## [Problem details]
Transcribe each line of the material as it is, and drop any picture.

* Begin *

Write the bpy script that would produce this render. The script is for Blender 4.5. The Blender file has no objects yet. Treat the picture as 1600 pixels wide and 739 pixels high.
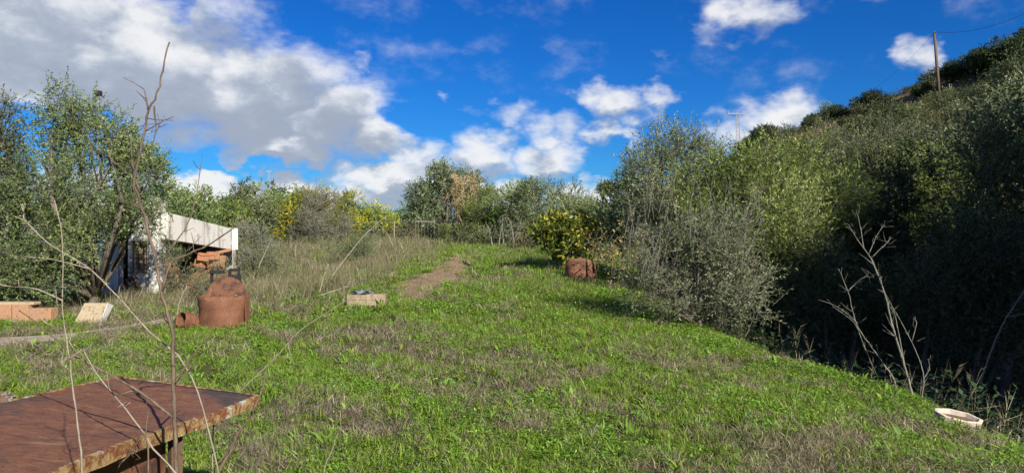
import bpy, math, random
import numpy as np
from mathutils import Vector
R = math.radians
rng = np.random.default_rng(11)
random.seed(5)
S = bpy.context.scene
C = S.collection
# ------------------------------------------------------------------ camera
cd = bpy.data.cameras.new('camera'); cam = bpy.data.objects.new('camera', cd); C.objects.link(cam)
CAMZ = 1.6
cam.location = (0, 0, CAMZ); cam.rotation_euler = (R(90), 0, 0)
cd.sensor_width = 34.6; cd.lens = 24.0; cd.clip_start = 0.05; cd.clip_end = 6000
S.camera = cam
F = 1600 * 24.0 / 34.6
def at(px, py, d):                       # photo pixel at a distance in metres -> a place in the world
    return np.array([(px - 800) / F * d, d, CAMZ - (py - 369.5) / F * d])
# ------------------------------------------------------------------ sky, sun, exposure
SUN_AZ, SUN_EL = R(148), R(29)           # azimuth from +Y towards +X: behind the camera, to its right
to_sun = Vector((math.sin(SUN_AZ) * math.cos(SUN_EL), math.cos(SUN_AZ) * math.cos(SUN_EL), math.sin(SUN_EL)))
sl = bpy.data.lights.new('sun', 'SUN'); sl.energy = 5.0; sl.angle = R(0.53); sl.color = (1.0, 0.93, 0.82)
so = bpy.data.objects.new('sun', sl); C.objects.link(so); so.location = (10, -20, 30)
so.rotation_euler = to_sun.to_track_quat('Z', 'Y').to_euler()
S.view_settings.view_transform = 'Standard'; S.view_settings.look = 'None'
S.view_settings.exposure = 0.85; S.view_settings.gamma = 1.0; S.view_settings.use_curve_mapping = False
W = bpy.data.worlds.new('World'); S.world = W; W.use_nodes = True

class NT:                                # small node-writing helper
    def __init__(s, nt): s.t = nt; s.n = nt.nodes; s.l = nt.links
    def node(s, typ, ins=None, **kw):
        n = s.n.new(typ)
        for k, v in kw.items(): setattr(n, k, v)
        for k, v in (ins or {}).items():
            if hasattr(v, 'is_output'): s.l.new(v, n.inputs[k])
            else: n.inputs[k].default_value = v
        return n
    def math(s, op, a, b=0.0, c=None, clamp=False):
        ins = {0: a, 1: b}
        if c is not None: ins[2] = c
        return s.node('ShaderNodeMath', ins, operation=op, use_clamp=clamp).outputs[0]
    def vmath(s, op, a, b=(0, 0, 0), c=None):
        ins = {0: a, 1: b}
        if c is not None: ins[2] = c
        n = s.node('ShaderNodeVectorMath', ins, operation=op)
        return n.outputs['Value'] if op in ('LENGTH', 'DOT_PRODUCT', 'DISTANCE') else n.outputs[0]
    def noise(s, vec, scale, detail=4, rough=.55, out=0, **ins):
        d = {'Scale': scale, 'Detail': detail, 'Roughness': rough}; d.update(ins)
        if vec is not None: d['Vector'] = vec
        return s.node('ShaderNodeTexNoise', d).outputs[out]
    def ramp(s, fac, stops, interp='LINEAR'):
        n = s.node('ShaderNodeValToRGB', {0: fac}); e = n.color_ramp; e.interpolation = interp
        while len(e.elements) > 1: e.elements.remove(e.elements[0])
        for i, (p, c) in enumerate(stops):
            el = e.elements[0] if i == 0 else e.elements.new(p)
            el.position = p; el.color = tuple(c) + (1,) if len(c) == 3 else c
        return n.outputs[0]
    def mix(s, fac, a, b, blend='MIX'):
        n = s.node('ShaderNodeMix', data_type='RGBA', blend_type=blend)
        for k, v in (('Factor', fac),):
            i = n.inputs[0]
            if hasattr(v, 'is_output'): s.l.new(v, i)
            else: i.default_value = v
        for k, v in ((6, a), (7, b)):
            if hasattr(v, 'is_output'): s.l.new(v, n.inputs[k])
            else: n.inputs[k].default_value = tuple(v) + (1,) if len(v) == 3 else v
        return n.outputs[2]
    def mapr(s, v, a, b, c=0.0, d=1.0, smooth=True):
        return s.node('ShaderNodeMapRange', {0: v, 1: a, 2: b, 3: c, 4: d}, interpolation_type='SMOOTHSTEP' if smooth else 'LINEAR').outputs[0]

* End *

## [Exercise response]
Write the bpy script that would produce this render. The script is for Blender 4.5. The Blender file has no objects yet. Treat the picture as 1600 pixels wide and 739 pixels high.
import bpy, math, random
import numpy as np
from mathutils import Vector
R = math.radians
rng = np.random.default_rng(11)
random.seed(5)
S = bpy.context.scene
C = S.collection
# ------------------------------------------------------------------ camera
cd = bpy.data.cameras.new('camera'); cam = bpy.data.objects.new('camera', cd); C.objects.link(cam)
CAMZ = 1.6
cam.location = (0, 0, CAMZ); cam.rotation_euler = (R(90), 0, 0)
cd.sensor_width = 34.6; cd.lens = 24.0; cd.clip_start = 0.05; cd.clip_end = 6000
S.camera = cam
F = 1600 * 24.0 / 34.6
def at(px, py, d):                       # photo pixel at a distance in metres -> a place in the world
    return np.array([(px - 800) / F * d, d, CAMZ - (py - 369.5) / F * d])
# ------------------------------------------------------------------ sky, sun, exposure
SUN_AZ, SUN_EL = R(148), R(29)           # azimuth from +Y towards +X: behind the camera, to its right
to_sun = Vector((math.sin(SUN_AZ) * math.cos(SUN_EL), math.cos(SUN_AZ) * math.cos(SUN_EL), math.sin(SUN_EL)))
sl = bpy.data.lights.new('sun', 'SUN'); sl.energy = 5.0; sl.angle = R(0.53); sl.color = (1.0, 0.93, 0.82)
so = bpy.data.objects.new('sun', sl); C.objects.link(so); so.location = (10, -20, 30)
so.rotation_euler = to_sun.to_track_quat('Z', 'Y').to_euler()
S.view_settings.view_transform = 'Standard'; S.view_settings.look = 'None'
S.view_settings.exposure = 0.85; S.view_settings.gamma = 1.0; S.view_settings.use_curve_mapping = False
W = bpy.data.worlds.new('World'); S.world = W; W.use_nodes = True

class NT:                                # small node-writing helper
    def __init__(s, nt): s.t = nt; s.n = nt.nodes; s.l = nt.links
    def node(s, typ, ins=None, **kw):
        n = s.n.new(typ)
        for k, v in kw.items(): setattr(n, k, v)
        for k, v in (ins or {}).items():
            if hasattr(v, 'is_output'): s.l.new(v, n.inputs[k])
            else: n.inputs[k].default_value = v
        return n
    def math(s, op, a, b=0.0, c=None, clamp=False):
        ins = {0: a, 1: b}
        if c is not None: ins[2] = c
        return s.node('ShaderNodeMath', ins, operation=op, use_clamp=clamp).outputs[0]
    def vmath(s, op, a, b=(0, 0, 0), c=None):
        ins = {0: a, 1: b}
        if c is not None: ins[2] = c
        n = s.node('ShaderNodeVectorMath', ins, operation=op)
        return n.outputs['Value'] if op in ('LENGTH', 'DOT_PRODUCT', 'DISTANCE') else n.outputs[0]
    def noise(s, vec, scale, detail=4, rough=.55, out=0, **ins):
        d = {'Scale': scale, 'Detail': detail, 'Roughness': rough}; d.update(ins)
        if vec is not None: d['Vector'] = vec
        return s.node('ShaderNodeTexNoise', d).outputs[out]
    def ramp(s, fac, stops, interp='LINEAR'):
        n = s.node('ShaderNodeValToRGB', {0: fac}); e = n.color_ramp; e.interpolation = interp
        while len(e.elements) > 1: e.elements.remove(e.elements[0])
        for i, (p, c) in enumerate(stops):
            el = e.elements[0] if i == 0 else e.elements.new(p)
            el.position = p; el.color = tuple(c) + (1,) if len(c) == 3 else c
        return n.outputs[0]
    def mix(s, fac, a, b, blend='MIX'):
        n = s.node('ShaderNodeMix', data_type='RGBA', blend_type=blend)
        for k, v in (('Factor', fac),):
            i = n.inputs[0]
            if hasattr(v, 'is_output'): s.l.new(v, i)
            else: i.default_value = v
        for k, v in ((6, a), (7, b)):
            if hasattr(v, 'is_output'): s.l.new(v, n.inputs[k])
            else: n.inputs[k].default_value = tuple(v) + (1,) if len(v) == 3 else v
        return n.outputs[2]
    def mapr(s, v, a, b, c=0.0, d=1.0, smooth=True):
        return s.node('ShaderNodeMapRange', {0: v, 1: a, 2: b, 3: c, 4: d}, interpolation_type='SMOOTHSTEP' if smooth else 'LINEAR').outputs[0]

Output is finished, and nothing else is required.